Re: Pagan, heathen: Are these lexemes synonyms?

From: Abdullah Konushevci
Message: 25316
Date: 2003-08-25

--- In cybalist@yahoogroups.com, "alex" <alxmoeller@...> wrote:
> Abdullah Konushevci wrote:
> >> So, the only jn~a_ni-s are non-pagans, christians?
> > ************
> > I guess that in the word <heath> should have impact <heat>,
which, I
> > am afraid, was motivation of Alb. <vapë> 'heat' from PIE root
*wap-
> > 'evil, bad' (<evil> is derived from suffixed zero-grade form of
this
> > root *up-elo (see Watkins, wap-).
> > Nasalized form of this root is *wamp-, which could derives
suffixed
> > form <vampir> 'devil', common word in East Europe and South
Europe.
> > It's quite interesting that this word is used in connection with
> > _evil_: <vapë e dreqit> 'evil's heat'. There are in Albanian, I
> > guess, folk etymology of this word <dhampirës> 'sucking teeth',
but I
> > beleive that have much to deal much more with regular alternation
v-
> > /th-.
> > Any suggestions?
> >
> > Konushevci
>
> I can just give you some suplimantary infos from Rom.

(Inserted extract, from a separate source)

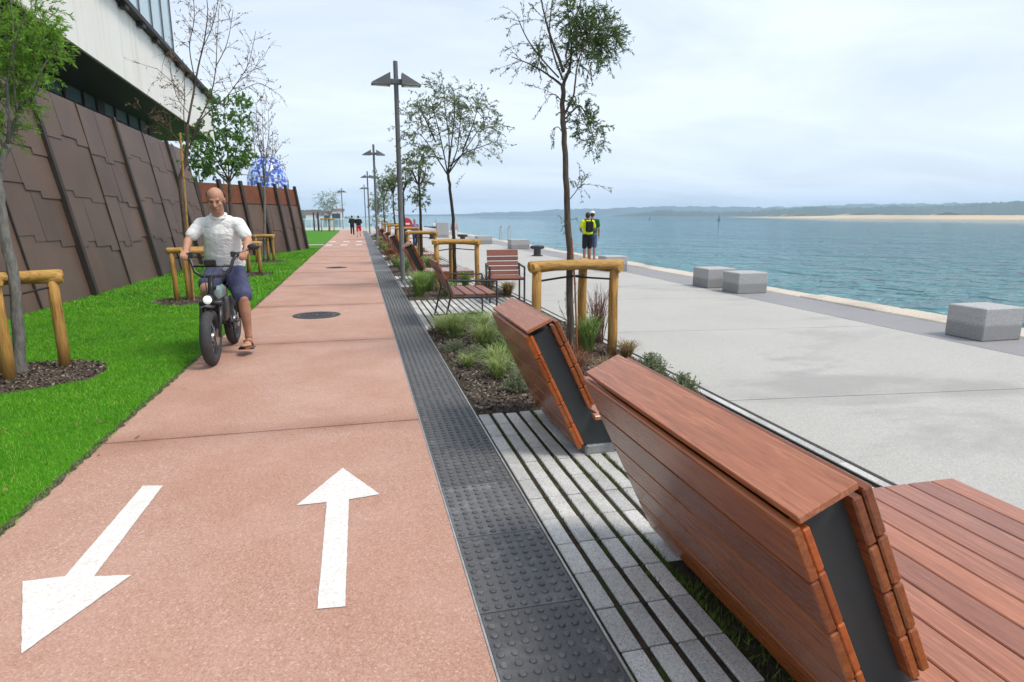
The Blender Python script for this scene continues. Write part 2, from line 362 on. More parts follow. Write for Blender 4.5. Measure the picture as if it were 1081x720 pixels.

> For Alb. "vapë" there is Rom. "vãpaie" with a lot of derivatives,
even
> prefixed with "s". There is too the expresion "vãpaia dracului"
which is
> the same as Alb. "vapë e dreqit", the meaning being the same "evil's
> heat".
> For Vampir there is just "vampir" but I don't remember the word
being
> used in folk. In Rom. Lang this seems to be a neologisms. The words
used
> for "vampir" are strigoi, moroi, and such stuff, nothing related
with
> the phonetical construction of "vampir".
> The word "zamfir" has at the first view no connection for the sense
of
> "dhampir" since it means "safire" or "oriole" and its etymology (
just
> for the meaning "safire") is given as from Slavic "samfirU"; for the
> meaning "oriole" there is an unknown etymology.
>
> Question: does the stop after "m" not become a sonor one as
after "n" in
> Alb.?
>
> Alex
************
To begin with last question. It's true that unvoiced bilabial /p/
become voiced /b/ before the nasal /m/ in Albanian language (cf.
*sleup- 'to slide, slip'> Eng. slop, slip, sloop, Alb. <shemb> 'to
slide, slip', shembje 'slope' from nasalized form of this root
*sleump-). But, I didn't claim that it is Albanian word. Nasalized,
not infixed, form *wamp- of *wap- 'bad, evil' could derives <vampir>,
but, for now, I have no explanation of the suffix -ir. It is much
easy, phonetically and morphologically speaking, to explain it
through Sllavic *(v)o-pyr. PIE *kait- 'forest, uncultivated place',
Eng. heath and PIE ka:it-, German <hell> 'hell, strong light',
honestly speaking, looks very similar.
<vapaia dracului> and <vapë e dreqit>, as you see, both mean 'devil's
heat'. True environment of the devil is, indeed, desert 'very heated
place' and not only for agricultural society, but also for our, as we
can even testify today, no bigger devil than heat.